**Problem description:** Give back all the data exactly, line by line.

───── Dataset excerpt ─────

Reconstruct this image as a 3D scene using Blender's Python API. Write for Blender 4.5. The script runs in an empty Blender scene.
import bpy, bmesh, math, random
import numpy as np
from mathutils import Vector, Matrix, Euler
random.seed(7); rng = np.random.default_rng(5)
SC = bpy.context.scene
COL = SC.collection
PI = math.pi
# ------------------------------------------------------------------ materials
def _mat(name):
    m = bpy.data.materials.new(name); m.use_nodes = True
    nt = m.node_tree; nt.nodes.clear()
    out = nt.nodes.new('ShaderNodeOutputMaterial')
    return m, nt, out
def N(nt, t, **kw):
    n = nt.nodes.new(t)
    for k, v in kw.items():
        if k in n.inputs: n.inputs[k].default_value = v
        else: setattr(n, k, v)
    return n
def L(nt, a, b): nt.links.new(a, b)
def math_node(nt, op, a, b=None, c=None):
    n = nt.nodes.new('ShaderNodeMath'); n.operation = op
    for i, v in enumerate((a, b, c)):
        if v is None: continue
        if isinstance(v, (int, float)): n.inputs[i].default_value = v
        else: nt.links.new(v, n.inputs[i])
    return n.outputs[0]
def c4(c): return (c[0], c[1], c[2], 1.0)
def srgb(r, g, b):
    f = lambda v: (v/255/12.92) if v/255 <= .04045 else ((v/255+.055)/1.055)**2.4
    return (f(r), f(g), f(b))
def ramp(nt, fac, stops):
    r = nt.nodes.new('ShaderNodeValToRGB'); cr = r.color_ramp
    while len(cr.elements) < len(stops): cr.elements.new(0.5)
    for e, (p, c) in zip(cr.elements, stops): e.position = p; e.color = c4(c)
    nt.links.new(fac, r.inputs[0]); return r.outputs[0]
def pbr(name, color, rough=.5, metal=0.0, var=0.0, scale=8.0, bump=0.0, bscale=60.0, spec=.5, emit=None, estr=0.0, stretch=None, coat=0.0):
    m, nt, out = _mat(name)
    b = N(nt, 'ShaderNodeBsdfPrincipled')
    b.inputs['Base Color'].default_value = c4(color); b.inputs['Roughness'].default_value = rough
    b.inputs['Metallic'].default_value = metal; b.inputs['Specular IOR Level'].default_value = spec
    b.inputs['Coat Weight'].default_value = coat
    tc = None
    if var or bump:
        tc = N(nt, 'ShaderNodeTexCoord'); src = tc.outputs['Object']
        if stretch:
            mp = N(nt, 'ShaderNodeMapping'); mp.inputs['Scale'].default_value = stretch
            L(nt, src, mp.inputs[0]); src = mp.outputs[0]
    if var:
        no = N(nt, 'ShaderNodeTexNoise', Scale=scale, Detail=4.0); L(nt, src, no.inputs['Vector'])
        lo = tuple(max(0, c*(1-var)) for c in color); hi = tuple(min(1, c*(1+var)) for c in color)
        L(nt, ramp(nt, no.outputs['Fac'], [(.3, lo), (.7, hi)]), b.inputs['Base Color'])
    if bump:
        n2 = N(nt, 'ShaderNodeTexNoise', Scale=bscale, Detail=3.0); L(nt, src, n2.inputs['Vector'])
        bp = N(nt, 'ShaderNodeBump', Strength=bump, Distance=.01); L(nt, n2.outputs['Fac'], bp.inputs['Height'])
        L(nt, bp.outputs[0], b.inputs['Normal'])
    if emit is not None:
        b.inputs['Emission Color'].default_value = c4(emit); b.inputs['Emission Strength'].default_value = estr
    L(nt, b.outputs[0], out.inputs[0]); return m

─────

**Final answer:**
Reconstruct this image as a 3D scene using Blender's Python API. Write for Blender 4.5. The script runs in an empty Blender scene.
import bpy, bmesh, math, random
import numpy as np
from mathutils import Vector, Matrix, Euler
random.seed(7); rng = np.random.default_rng(5)
SC = bpy.context.scene
COL = SC.collection
PI = math.pi
# ------------------------------------------------------------------ materials
def _mat(name):
    m = bpy.data.materials.new(name); m.use_nodes = True
    nt = m.node_tree; nt.nodes.clear()
    out = nt.nodes.new('ShaderNodeOutputMaterial')
    return m, nt, out
def N(nt, t, **kw):
    n = nt.nodes.new(t)
    for k, v in kw.items():
        if k in n.inputs: n.inputs[k].default_value = v
        else: setattr(n, k, v)
    return n
def L(nt, a, b): nt.links.new(a, b)
def math_node(nt, op, a, b=None, c=None):
    n = nt.nodes.new('ShaderNodeMath'); n.operation = op
    for i, v in enumerate((a, b, c)):
        if v is None: continue
        if isinstance(v, (int, float)): n.inputs[i].default_value = v
        else: nt.links.new(v, n.inputs[i])
    return n.outputs[0]
def c4(c): return (c[0], c[1], c[2], 1.0)
def srgb(r, g, b):
    f = lambda v: (v/255/12.92) if v/255 <= .04045 else ((v/255+.055)/1.055)**2.4
    return (f(r), f(g), f(b))
def ramp(nt, fac, stops):
    r = nt.nodes.new('ShaderNodeValToRGB'); cr = r.color_ramp
    while len(cr.elements) < len(stops): cr.elements.new(0.5)
    for e, (p, c) in zip(cr.elements, stops): e.position = p; e.color = c4(c)
    nt.links.new(fac, r.inputs[0]); return r.outputs[0]
def pbr(name, color, rough=.5, metal=0.0, var=0.0, scale=8.0, bump=0.0, bscale=60.0, spec=.5, emit=None, estr=0.0, stretch=None, coat=0.0):
    m, nt, out = _mat(name)
    b = N(nt, 'ShaderNodeBsdfPrincipled')
    b.inputs['Base Color'].default_value = c4(color); b.inputs['Roughness'].default_value = rough
    b.inputs['Metallic'].default_value = metal; b.inputs['Specular IOR Level'].default_value = spec
    b.inputs['Coat Weight'].default_value = coat
    tc = None
    if var or bump:
        tc = N(nt, 'ShaderNodeTexCoord'); src = tc.outputs['Object']
        if stretch:
            mp = N(nt, 'ShaderNodeMapping'); mp.inputs['Scale'].default_value = stretch
            L(nt, src, mp.inputs[0]); src = mp.outputs[0]
    if var:
        no = N(nt, 'ShaderNodeTexNoise', Scale=scale, Detail=4.0); L(nt, src, no.inputs['Vector'])
        lo = tuple(max(0, c*(1-var)) for c in color); hi = tuple(min(1, c*(1+var)) for c in color)
        L(nt, ramp(nt, no.outputs['Fac'], [(.3, lo), (.7, hi)]), b.inputs['Base Color'])
    if bump:
        n2 = N(nt, 'ShaderNodeTexNoise', Scale=bscale, Detail=3.0); L(nt, src, n2.inputs['Vector'])
        bp = N(nt, 'ShaderNodeBump', Strength=bump, Distance=.01); L(nt, n2.outputs['Fac'], bp.inputs['Height'])
        L(nt, bp.outputs[0], b.inputs['Normal'])
    if emit is not None:
        b.inputs['Emission Color'].default_value = c4(emit); b.inputs['Emission Strength'].default_value = estr
    L(nt, b.outputs[0], out.inputs[0]); return m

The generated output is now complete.